Silicon based electrode materials for Li-ion battery have attracted great attention due to the high theoretical capacity of 4212 mAh/g (3.75 moles of Li per mole of Si) compared to graphite (1 mol Li per 6 mol C) used in commercial LIBs. Unfortunately, practical applications of silicon as an anode material exhibit the huge volume change (>300%) during the alloying / dealloying process with Li, which would result in the loss of electrical conductivity, dramatic pulverization of silicon, and consequently a rapid capacity fading in the cycling. To alleviate this problem, silicon nanosized or nanostructures materials have been suggested, which can increase the transport of electron and lithium ion and reduce mechanical stress during cycling, resulting in improved electrochemical performance.
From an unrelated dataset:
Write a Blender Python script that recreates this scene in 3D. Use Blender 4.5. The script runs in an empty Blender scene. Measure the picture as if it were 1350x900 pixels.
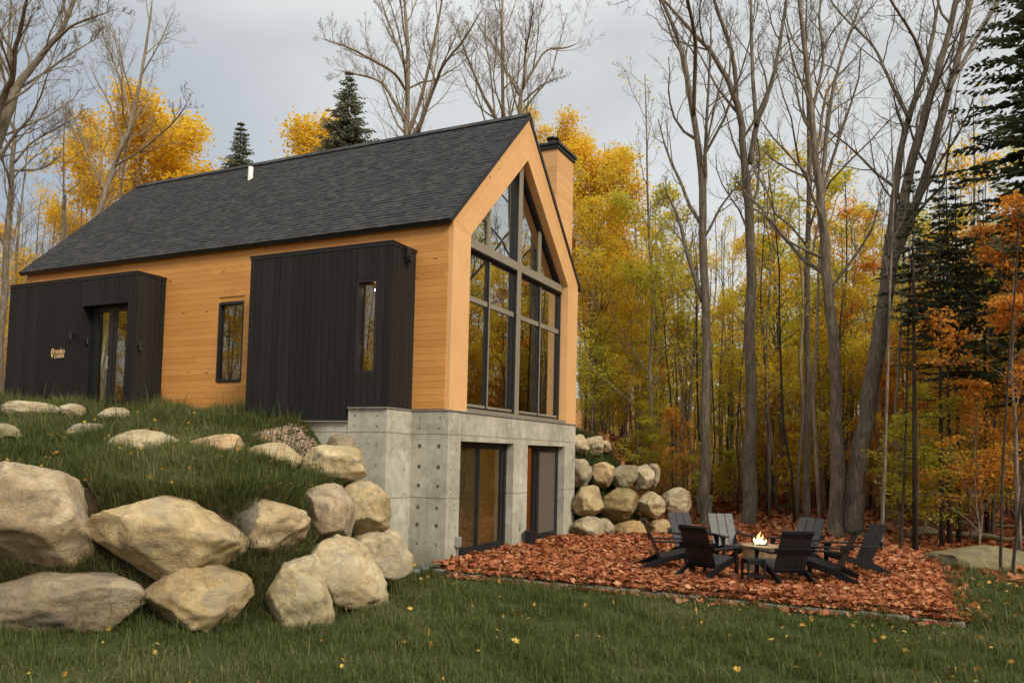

Among these nanostructures, the combination with carbon is becoming attractive and important material because it improves the electric conductivity and plays a role of a buffer of volume expansion.

In this research, a novel composite electrode material consisting of nanocrystalline silicon and porous graphite has been developed as an anode candidate for LIB. Nanocrystalline silicon was coated onto porous graphite via chemical vapor decomposition of SiH₄ gas and subsequently pitch coating was carried out, which is known for a good method for preventing the natural oxidation of silicon layer and improving capacity.

We analyzed electrochemical properties of blended anode with graphite and nanocrystalline silicon­-porous graphite composite material. The capacity retention of the blending anode for nanocrystalline silicon­-porous graphite is 96% after 50 cycles with high coulombic efficiency of 90.1%, which is improved electrochemical performance compared with silicon non-porous graphite composite anode. Especially, the nanocrystalline silicon­-porous graphite composite material has lower expansion of electrode, comparing with silicon non-porous graphite composite material. The expansion of the nanocrystalline silicon­-porous graphite composite electrode is 42% after 1 cycle, while the expansion of the silicon non-porous graphite composite is 62% after 1 cycle. These improvements are attributed to the porous carbon shell, which reduces the cell expansion, prevents rupture of electrical path, stabilize the cycle performance.